Albino Python and Reticulated Boa

Art as a Tarsier














Our final stop for the day is the historic Baclayon Church and museum.
Baclayon Church Bohol

Jo and John lighting candles 

















We are staying at Flushing Garden Resort Hotel, on Panglao Island and the just the name sounds promising. The hotel is a thirty minute drive from Bohol and is at the end of a gravel road overlooking a pristine beach. My first impression is hopeful but our rooms are at the back of the property behind the tennis court and they are dark and without a view. The layout of the hotel is odd with a confusing network of pathways and terraces and there are life size dinosaur sculptures on the grounds. I am mildly amused by the dinosaurs but there are no other apparent guests. (Perhaps the tyranosaurus has eaten them?) Art rests, John dives into the very pretty hotel pool and explores the beach in front of our hotel.

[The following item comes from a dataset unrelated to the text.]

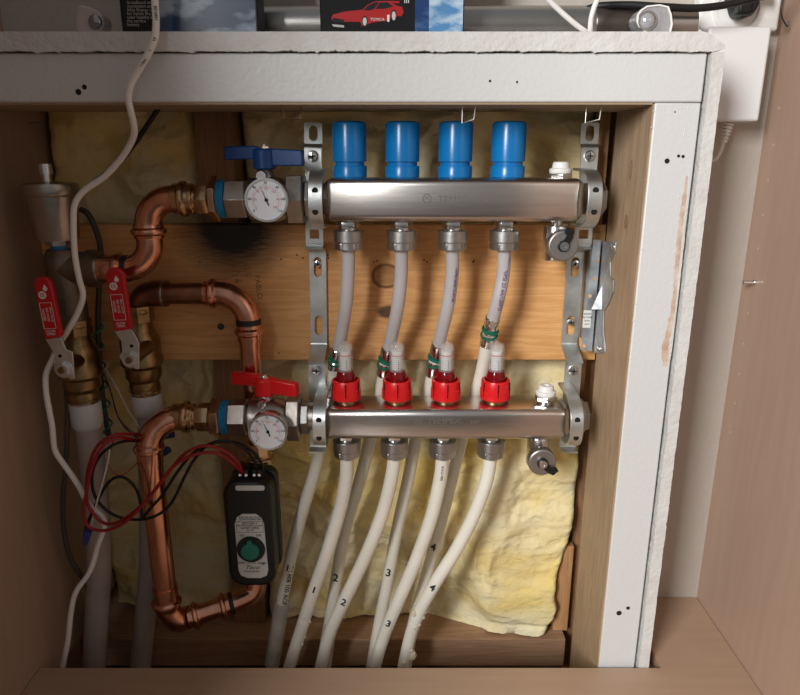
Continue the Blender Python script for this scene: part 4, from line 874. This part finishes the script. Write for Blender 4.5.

Joe and I settle down at the open air hotel restaurant and relax. It’s been a long and full day and we are all tired and there seem to be no other restaurants or hotels in our vicinity so we have drinks and dinner as prisoners in our beach resort hotel. Mark is our waiter and gives excellent service but the food is mediocre. Dinner and drinks for the four of us come to $2600 pesos (about $35) and Art miscalculates the tip and leaves just $115 pesos. (Tomorrow, he will make amends and hand Mark an additional $200 peso tip.)

I read a troublesome e-mail from Alisha; Show Off, our sweet and funny 13 year old bearded dragon is not well. It is hard to fall asleep, worrying about Show Off and wishing I could snuggle and comfort my sick lizard. I sleep poorly.